La Flor filme argentino de 13 14 horas crítica

‘La Flor’: o filme de quase 14 horas que faz o cinema pulsar de ousadia

Bruno Giacobbo

Se tomarmos como verdade tudo o que é falado em entrevistas e em reportagens, o cineasta portenho Mariano Llinás é um autêntico excêntrico. Nascido no ano de 1975, professor da Universidade Del Cine de Argentina, ele jura que quase não assiste a filmes contemporâneos. Confessa-se um ignorante nesse sentido. No seu radar cinematográfico estão os clássicos, principalmente os produzidos antes da década de 70. Quando cita diretores que fazem sua cabeça, discorre sobre nomes como o italiano Federico Fellini e os franceses Jean-Luc Godard e Jean Renoir.
E é de outra de suas referências clássicas, o norte-americano Samuel Fuller, que o realizador pegou emprestada a citação que norteou a produção do filme La Flor (2018). E que, de algum modo, norteia a experiência do público ao assistir a essa que é a sua obra-prima: “cinema é como um campo de batalha”.
La Flor filme argentino 13 14 horas crítica
Dez anos. Esse foi o tempo que “La Flor”, uma produção com incríveis e inacreditáveis 13h54min, para ser preciso como um relógio suíço, levou para ficar pronto. A gênese desse epítome de longa-metragem veio do desejo do diretor de contar histórias de um jeito diferente, não tão normal ou tradicional. Essa era uma vontade recorrente.
No entanto, faltava uma razão. Ou melhor, uma inspiração que surgiu, oportunamente, quando ele viu uma apresentação da peça “Neblina”, montada pela companhia teatral Piel de Lava. No palco, quatro atrizes dotadas de uma química ímpar: Elisa Carricajo, Laura Paredes, Pilar Gamboa e Valeria Correa. As tais flores que batizariam a obra. À medida que foi se reunindo com a trupe, Llinás percebeu que adoraria fazer vários filmes com elas. E assim aconteceu.

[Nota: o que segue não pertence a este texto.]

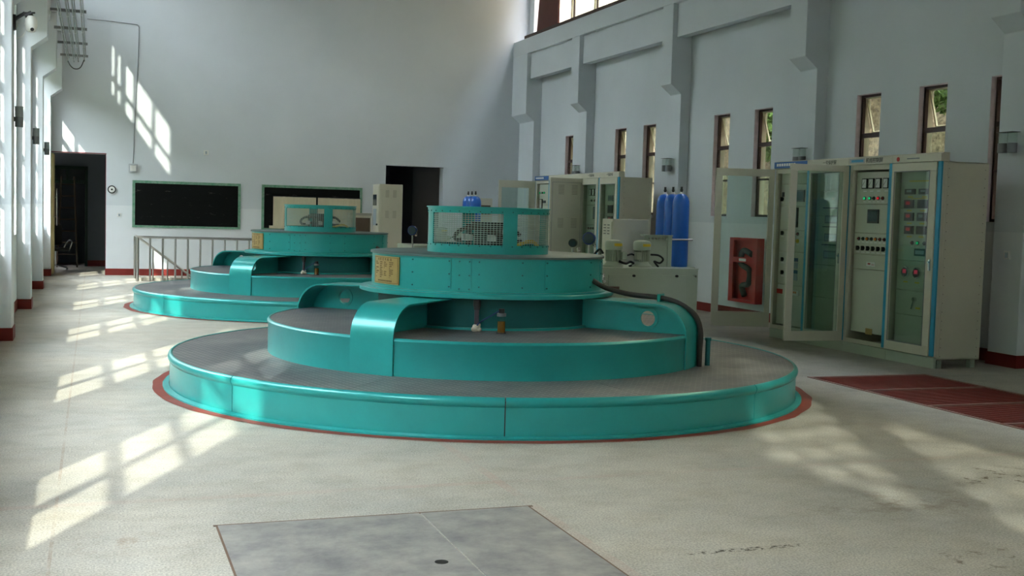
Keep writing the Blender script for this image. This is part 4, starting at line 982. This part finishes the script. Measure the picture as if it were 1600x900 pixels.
# chalkboards
for (x0, x1, lb) in ((.76, 3.0, 'left black chalkboard with green painted border on end wall'), (3.45, 5.68, 'right black chalkboard with green border, cream sheets hung over it')):
    cb_ = thing('chalkboard', lb, 'chalkboard', (x0, YE-.002, 1.02), 0, 'chalkboards on the end wall'); W_ = x1-x0; H_ = .99
    MB().box(.05, W_-.05, -.012, 0, .04, H_-.05).build('board', BOARD, cb_)
    MB().box(0, .055, -.016, 0, 0, H_).box(W_-.055, W_, -.016, 0, 0, H_).box(.055, W_-.055, -.016, 0, H_-.055, H_).box(.055, W_-.055, -.016, 0, 0, .045).build('painted_border', GREENF, cb_)
for k, (x0, x1) in enumerate(((3.70, 4.64), (4.68, 5.64))):
    s_ = thing('hanging_sheet', ('left' if k == 0 else 'right')+' cream sheet hung over the right chalkboard', 'sheet', (x0, YE-.03, 1.12))
    mb = MB(); n = 24; v = []
    for i in range(n+1):
        x = (x1-x0)*i/n; d = .006*math.sin(i*1.9)+.004*math.sin(i*.7)
        v += [(x, d, 0), (x, d, .64), (x, d+.006, .64), (x, d+.006, 0)]
    f = []
    for i in range(n):
        for j in range(4): f.append((4*i+j, 4*i+(j+1) % 4, 4*i+4+(j+1) % 4, 4*i+4+j))
    mb.add(v, f).build('sheet', CREAM, s_, smooth=60)
    MB().cyl((0, 0, .645), (x1-x0, 0, .645), .008, 8).build('top_rod', DARKM, s_)
tb = tag(MB().box(3.62, 3.95, YE-.1, YE-.016, 1.06, 1.12).build('chalk_tray', CREAM), 'short cream chalk tray under the right chalkboard', 'tray')
# stair railing of steel tube
rl = thing('railing', 'stainless tube railing round the stairwell in front of end wall', 'railing', (.8, 23.85, 0))
MB().cyl((-.02, 0, .87), (2.9, 0, .86), .024, 12).build('top_rail', STEEL, rl, smooth=40)
for k in range(13): MB().cyl((k*.238, 0, 0), (k*.238, 0, .86), .019 if k else .027, 10).build('post', STEEL, rl, smooth=40)
MB().cyl((0, .9, .87), (0, 0, .87), .02, 10).build('side_rail', STEEL, rl, smooth=40)
MB().cyl((-.02, .9, 0), (-.02, .9, .86), .02, 10).build('post', STEEL, rl, smooth=40)
sr = thing('stair_handrail', 'sloping tube handrail going down behind the railing', 'railing', (.82, 24.4, 0))
MB().cyl((0, 0, .86), (1.6, 0, -.35), .022, 12).build('top_rail', STEEL, sr, smooth=40)
for k in range(6):
    x = .02+k*.28; st = -.18*(int((x+0.001)/.28)+1) if k else -.18
    MB().cyl((x, 0, -.18*(int(x/.28+.001)+1)), (x, 0, .86-x*.756), .015, 10).build('post', STEEL, sr, smooth=40)
# fire hydrant box on right wall behind the open door
fb = thing('fire_hose_box', 'red fire hose box with dark hose on wall behind open glass door', 'fire box', (XR, 15.35, .25))
MB().box(-.13, 0, 0, .04, 0, 1.0).box(-.13, 0, .76, .80, 0, 1.0).box(-.13, 0, .04, .76, 0, .04).box(-.13, 0, .04, .76, .96, 1.0).box(-.02, 0, .04, .76, .04, .96).build('case', REDP, fb)
MB().box(-.13, -.11, .04, .76, .62, .70).box(-.13, -.11, .04, .12, .04, .96).box(-.13, -.11, .68, .76, .04, .96).build('door_frame', REDP, fb)
MB().box(-.134, -.13, .3, .5, .64, .68).build('label_plate', WHITE, fb)
MB().tube([(-.06, .25, .75), (-.06, .5, .8), (-.06, .56, .6), (-.06, .3, .5), (-.06, .32, .3), (-.06, .5, .25), (-.06, .42, .1)], .045, 10).build('hose', mat('hose_canvas', srgb(70, 72, 68), .8), fb, smooth=60)
# swivel chair and ladder inside the left room
chs = thing('office_chair', 'office chair with chrome arm and star base inside the dark left room', 'chair', (-.80, 27.6, 0), R(20))
MB().box(-.24, .24, -.22, .22, .43, .50).build('seat', BLACK, chs, bevel=.02); MB().box(-.22, .22, .2, .26, .55, 1.0).build('backrest', BLACK, chs, bevel=.02)
for s_ in (-1, 1): MB().tube([(.24*s_, .18, .48), (.30*s_, .15, .60), (.30*s_, -.05, .68), (.30*s_, -.18, .64), (.27*s_, -.15, .5), (.24*s_, -.1, .45)], .014, 8).build('armrest', CHROME, chs, smooth=60)
MB().cyl((0, 0, .08), (0, 0, .43), .03, 12).build('column', CHROME, chs)
for k in range(5):
    a = 2*pi*k/5+.3; MB().cyl((0, 0, .12), (.30*math.cos(a), .30*math.sin(a), .06), .016, 8).ball((.30*math.cos(a), .30*math.sin(a), .028), .028).build('leg', CHROME, chs)
la = thing('step_ladder', 'tall step ladder leaning in the dark room behind left doorway', 'ladder', (-.58, 28.9, 0))
for s_ in (-1, 1): MB().cyl((s_*.22, 0, 0), (s_*.14, .3, 2.1), .02, 8).build('rail', BROWNB, la)
for k in range(7): MB().cyl((-.2+.011*k, .03+k*.04, .3+.27*k), (.2-.011*k, .03+k*.04, .3+.27*k), .013, 8).build('rung', BROWNB, la)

Um passeio por gêneros diversos

Uma realização da El Pampero Cine, produtora independente do cineasta, a película, dividida em seis histórias em que apenas uma delas possui começo, meio e fim, é um delicioso passeio por gêneros diversos. Na primeira trama, logo após o prólogo apresentado pelo próprio Llinás, que aparecerá mais vezes na companhia de seu Volvo com uma bandeira do Maranhão, nos deparamos com um Filme B de terror e sci-fi, algo que Fuller poderia ter filmado lá pelos idos dos anos 40.
Em um laboratório localizado na Cordilheira dos Andes, às vésperas da Páscoa, as cientistas Lucia (Laura Paredes), Marcela (Elisa Carricajo) e Yanina (Valeria Correa) passam a presenciar situações estranhas a partir da chegada de uma ancestral múmia andina. Como o tempo em cena das atrizes varia de episódio para episódio, a personagem de Gamboa, a misteriosa “La Niña” Cruz, só dá as caras lá pelo fim. Com uma latente atmosfera de suspense e medo, esse foi um ótimo pontapé inicial.
La Flor filme argentino 13 horas crítica

Musical

A segunda história é a favorita de muita gente. Misturando música e suspense, a narrativa versa sobre um casal de cantores, Victória (Pilar Gamboa) e Ricky (Héctor Diaz), em pé de guerra. A mágoa é tanta que eles não conseguem gravar o próximo disco juntos. A solução para o impasse é gravar separadamente cada um e mais tarde mixar. A estratégia não funciona e a pressão do empresário da dupla só aumenta a tensão. Através das canções – três belas composições sobre amor, traição e dor – e de uma conversa mais reservada entre Victória e sua assistente, Flávia (Laura Paredes), tomamos par da situação.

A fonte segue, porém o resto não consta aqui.